LABOR DAY
I’m working today. In fact, I spend a lot of all my days working. I am truly blessed because my work doesn’t seem like “work”. I have been blogging for so long that I would actually be sad if I didn’t express my thoughts on a daily basis. I enjoy reviewing my days by way of a blog. My writing is mostly meant for myself, but I hope that when I share it, others will be stimulated and get some benefit from it.
When my family first moved to the United States, the only job my father could get was doing manual labor in a factory, about 50 miles from the farm where we lived. My grandfather who owned the farm plowed the fields using a horse to pull the plow; now that is hard work! In those days working hard meant producing more, either at our job or working the farm. Success was defined by a bigger pay check or a bigger yield from the fields.
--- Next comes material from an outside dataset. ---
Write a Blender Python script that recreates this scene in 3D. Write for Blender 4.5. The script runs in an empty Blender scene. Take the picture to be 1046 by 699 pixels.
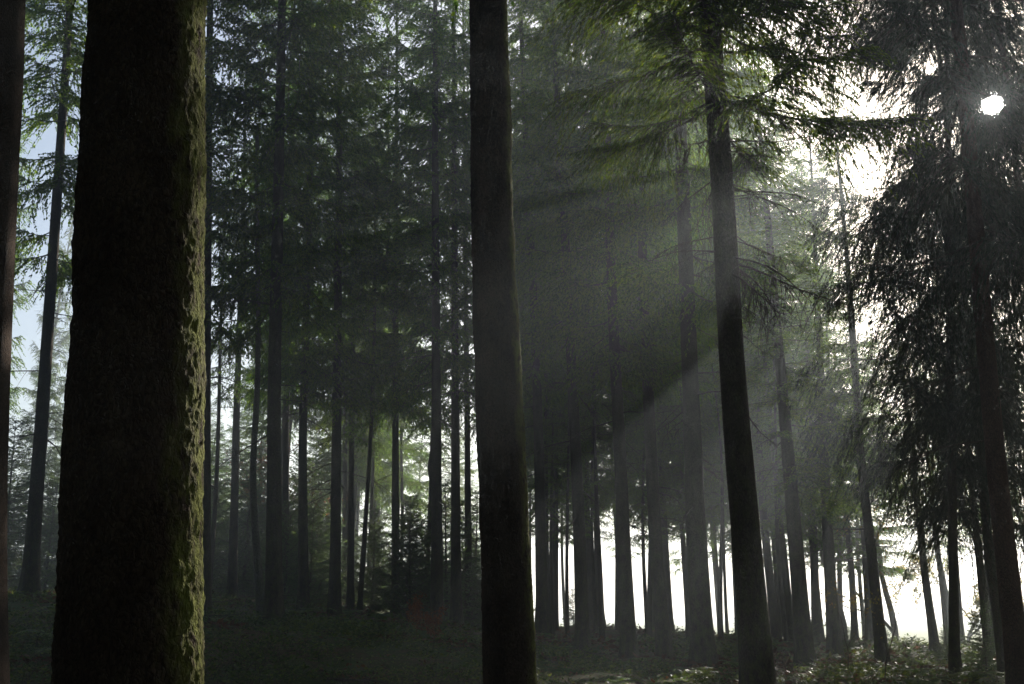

How things have changed! Today manual labor is disappearing, and it will become even scarcer with the growth of robotics which will eventually take over most of the existing work, manual and otherwise. More than 40% of the American Workforce sits at a desk. I still hear complaints from small business owners about how hard they are working. The definition of hard work, in my opinion, has changed.
In the “old days” workers were pushed by others, to stay busy and to increase their productivity. The results were visible at the end of each day. Today our version of hard work is measured by the security you provide your family and the financial profit your business makes.
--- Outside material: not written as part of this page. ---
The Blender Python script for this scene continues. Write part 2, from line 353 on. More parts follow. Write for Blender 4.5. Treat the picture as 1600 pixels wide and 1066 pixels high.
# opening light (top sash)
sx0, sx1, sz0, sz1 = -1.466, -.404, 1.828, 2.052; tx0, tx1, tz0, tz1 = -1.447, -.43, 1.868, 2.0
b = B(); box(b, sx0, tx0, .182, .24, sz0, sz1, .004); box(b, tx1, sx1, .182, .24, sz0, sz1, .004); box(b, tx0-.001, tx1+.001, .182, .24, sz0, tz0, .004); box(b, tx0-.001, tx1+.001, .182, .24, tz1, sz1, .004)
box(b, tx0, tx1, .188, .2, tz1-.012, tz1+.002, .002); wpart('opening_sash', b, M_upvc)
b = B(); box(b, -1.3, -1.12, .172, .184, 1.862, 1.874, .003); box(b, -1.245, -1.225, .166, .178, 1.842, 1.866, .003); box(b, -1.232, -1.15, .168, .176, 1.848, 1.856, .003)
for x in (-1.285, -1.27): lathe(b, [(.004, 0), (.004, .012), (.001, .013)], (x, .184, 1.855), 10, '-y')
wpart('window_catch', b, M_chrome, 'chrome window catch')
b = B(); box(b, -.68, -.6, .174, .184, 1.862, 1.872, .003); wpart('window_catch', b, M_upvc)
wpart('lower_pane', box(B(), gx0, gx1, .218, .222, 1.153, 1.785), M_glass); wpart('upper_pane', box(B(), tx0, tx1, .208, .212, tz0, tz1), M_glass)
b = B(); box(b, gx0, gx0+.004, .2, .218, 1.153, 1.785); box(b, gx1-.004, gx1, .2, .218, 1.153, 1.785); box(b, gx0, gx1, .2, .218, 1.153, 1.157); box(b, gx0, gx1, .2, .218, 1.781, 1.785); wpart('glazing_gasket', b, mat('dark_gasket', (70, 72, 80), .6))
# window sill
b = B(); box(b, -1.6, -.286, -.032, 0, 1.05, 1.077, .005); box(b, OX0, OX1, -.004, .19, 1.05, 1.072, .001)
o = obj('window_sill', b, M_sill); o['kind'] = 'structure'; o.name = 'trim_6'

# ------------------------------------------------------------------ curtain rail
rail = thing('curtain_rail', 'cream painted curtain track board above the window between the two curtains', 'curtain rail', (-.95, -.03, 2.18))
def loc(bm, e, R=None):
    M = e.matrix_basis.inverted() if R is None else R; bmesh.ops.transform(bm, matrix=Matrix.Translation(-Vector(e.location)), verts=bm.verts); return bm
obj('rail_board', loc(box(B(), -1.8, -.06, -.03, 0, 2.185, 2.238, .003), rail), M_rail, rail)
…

I define small business hard work by the amount of calculated risk the owner is willing to take, the desire to be innovative and the desire to lead change rather than to follow it.
The amazing new business that we hear about achieved their results by doing productive hard work.
Seth Godin has the following definition about hard work: “Hard work is about risk. It begins when you deal with the things that you’d rather not deal with: fear of failure, fear of standing out, fear of rejections. Hard work is about training yourself to leap over this barrier, tunnel under that barrier, drive through the other barrier. And after you’ve done that, to do it again the next day.”
The 94% failure rate among small businesses in the United States is not because they don’t know what to do, but because the fail to do what they know they should do.
Building a solid future requires pushing the envelope every day; by doing so, you will achieve sustainability in your business and a great future for yourself and your family.